Harekat için 20 bin Muhalif militan ve TSK personelinin hazır olduğu belirtiliyor. Muhaliflerin donanımı ülkenin diğer bölgelerindekilere göre oldukça iyi M113 ACV’ler bolca verilmiş makineli silah yüklü pikaplar ve hali hazırda ellerindeki BMP’ler ve tanklar ile kendileri bile Afrin kantonu karşısında sayı ve silah üstünlüğünü ellerinde bulunduruyorlar. Kaldı ki TSK’nın topçu, özel kuvvet ve zırhlı desteği ile eğer hava sahası kapatılmazsa hava kuvvetleri de eklenince ateş gücü açısından ibre bizden yana oluyor. pkknın sahip olduğu avantajları ise yukarıda zaten belirttiğimiz için değinmiyoruz ancak dağlık yapı ve ATGM’ler büyük sorunlar yaşatabilir.
Fırat Kalkanı Harekatı’nda TSK 60 tank ve ZPT, Muhalifler 30 kadar ZPT kaybı yaşadı. (Çoğu imha veya kullanılamaz hale gelmek üzere toplamda 90 araç vurulmuş oldu) Zırhlı birliklerimizin en iyisi Leopard 2A4’ler ATGM’lere karşı dirençli çıkmadı ve beklenmedik kayıplar verdiler. M60’ların Sabra modernizesi olmayanları ve ACV-15’ler de ATGM atışlarına karşı oldukça hassaslar. ATGM mevzilerine aman verilmemesi ve tuzaklı-mayınlı bölgelere karşı çok dikkatli davranmak gerekiyor.
Fırat Kalkanı bölgesinin doğrudan maruz kalacağı tehditlerin yanı sıra ülkemizin Irak ve belki Suriye üzerinden maruz kalacağı tacizler ve saldırılar olabilir. Kilis’e 6 km uzaklıktaki bölgeden kente roket atışları hatta topçu veya Grad atışları yapılabilir. Ülkemizdeki terör yandaşları saldırılar veya kalabalık halk eylemleri düzenleyebilir. Harekatın yaza sarkması halinde ülke içindeki ve Irak’taki en az 15 binlik dağ kadrosunun Suriye üzerinden gelecek takviyelerle cüretkar saldırılar deneyebilirler ve sayılarının yüz bine yaklaşmasının verdiği öz güvenle ve ABD’nin açık açık kendilerini müttefik görmesi Fırat kıyısına da sırtlarını yaslamalarının ve güneyde bir tehdidin kalmaması sayesinde alan hakimiyeti elde etmek için büyük çaplı ve kalabalık saldırılar deneyebilirler.

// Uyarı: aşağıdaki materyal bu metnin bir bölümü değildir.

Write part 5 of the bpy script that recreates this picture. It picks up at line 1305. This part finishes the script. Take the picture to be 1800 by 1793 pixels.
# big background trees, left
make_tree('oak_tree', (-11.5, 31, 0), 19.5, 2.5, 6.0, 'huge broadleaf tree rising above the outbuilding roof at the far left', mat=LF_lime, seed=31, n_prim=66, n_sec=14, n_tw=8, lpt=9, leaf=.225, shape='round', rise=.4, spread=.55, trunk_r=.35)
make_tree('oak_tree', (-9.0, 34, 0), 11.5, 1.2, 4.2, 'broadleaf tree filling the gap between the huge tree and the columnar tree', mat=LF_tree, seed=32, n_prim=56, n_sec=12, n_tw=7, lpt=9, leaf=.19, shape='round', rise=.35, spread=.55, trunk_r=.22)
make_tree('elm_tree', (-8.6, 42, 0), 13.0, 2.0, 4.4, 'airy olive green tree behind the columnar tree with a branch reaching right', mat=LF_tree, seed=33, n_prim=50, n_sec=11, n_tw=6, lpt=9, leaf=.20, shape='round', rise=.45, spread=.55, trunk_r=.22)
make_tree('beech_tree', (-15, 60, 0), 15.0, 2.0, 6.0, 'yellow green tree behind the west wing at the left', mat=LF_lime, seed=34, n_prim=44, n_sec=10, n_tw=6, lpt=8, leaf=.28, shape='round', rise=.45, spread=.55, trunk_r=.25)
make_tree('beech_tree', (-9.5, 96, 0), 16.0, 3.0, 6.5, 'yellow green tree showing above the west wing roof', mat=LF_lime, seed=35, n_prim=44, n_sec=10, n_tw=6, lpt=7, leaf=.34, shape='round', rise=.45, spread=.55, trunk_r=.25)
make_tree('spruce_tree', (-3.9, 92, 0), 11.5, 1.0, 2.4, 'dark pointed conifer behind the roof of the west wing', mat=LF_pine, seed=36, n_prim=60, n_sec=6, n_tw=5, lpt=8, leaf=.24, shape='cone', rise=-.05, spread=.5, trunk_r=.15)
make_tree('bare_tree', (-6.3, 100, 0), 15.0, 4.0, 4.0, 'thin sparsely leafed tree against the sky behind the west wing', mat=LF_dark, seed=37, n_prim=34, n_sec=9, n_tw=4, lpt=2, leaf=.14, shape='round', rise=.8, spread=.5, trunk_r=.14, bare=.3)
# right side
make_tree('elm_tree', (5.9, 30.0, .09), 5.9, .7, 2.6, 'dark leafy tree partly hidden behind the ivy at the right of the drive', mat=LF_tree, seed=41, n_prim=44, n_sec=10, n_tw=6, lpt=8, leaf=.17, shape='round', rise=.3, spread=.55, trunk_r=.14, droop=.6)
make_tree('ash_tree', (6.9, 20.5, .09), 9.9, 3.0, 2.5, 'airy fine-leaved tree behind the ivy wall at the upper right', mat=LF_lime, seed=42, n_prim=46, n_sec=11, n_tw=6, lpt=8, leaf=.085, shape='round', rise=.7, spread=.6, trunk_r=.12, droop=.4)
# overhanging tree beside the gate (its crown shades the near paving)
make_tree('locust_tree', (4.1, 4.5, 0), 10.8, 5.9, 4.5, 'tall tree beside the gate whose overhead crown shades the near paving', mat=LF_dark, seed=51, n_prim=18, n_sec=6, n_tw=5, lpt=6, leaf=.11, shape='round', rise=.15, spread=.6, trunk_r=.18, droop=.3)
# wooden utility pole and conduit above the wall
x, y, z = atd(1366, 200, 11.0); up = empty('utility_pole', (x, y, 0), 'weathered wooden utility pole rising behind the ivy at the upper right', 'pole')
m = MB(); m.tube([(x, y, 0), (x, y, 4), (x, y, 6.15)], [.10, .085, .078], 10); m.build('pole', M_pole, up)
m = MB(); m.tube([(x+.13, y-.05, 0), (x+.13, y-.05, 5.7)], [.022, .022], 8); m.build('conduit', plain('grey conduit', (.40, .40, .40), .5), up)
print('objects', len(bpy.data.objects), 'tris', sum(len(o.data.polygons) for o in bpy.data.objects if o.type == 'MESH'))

Afrin’deki pkk terör örgütü köşeye sıkıştırılmış kedi misali tehlikeli olacaktır ancak ne olursa olsun bu harekat yapılmalı ve bölgedeki tüm teröristler ortadan kaldırılmalıdır. Aksi halde Afrin’de kalmaya devam ettikleri sürece Hatay başta olmak üzere tüm Akdeniz bölgemiz tehlike altındadır. Harekatı bugün yapmazsak yarın pkk daha da güçlenecek halihazırda çok vakit kaybettik. Artık sınırımızın dibindeki terör yuvasından kurtulmamız gerekiyor.
İnşallah Afrin Harekatı başta olmak üzere ülkemizin güneyindeki tüm pkk terör bölgesine harekat yapılır ve alnımızın akıyla çıkarız, büyük devletlerin karşı çıkmasına rağmen bunu yapmazsak gemileri yakıp bu işe girişmezsek yarın işler çok daha kötü olacak.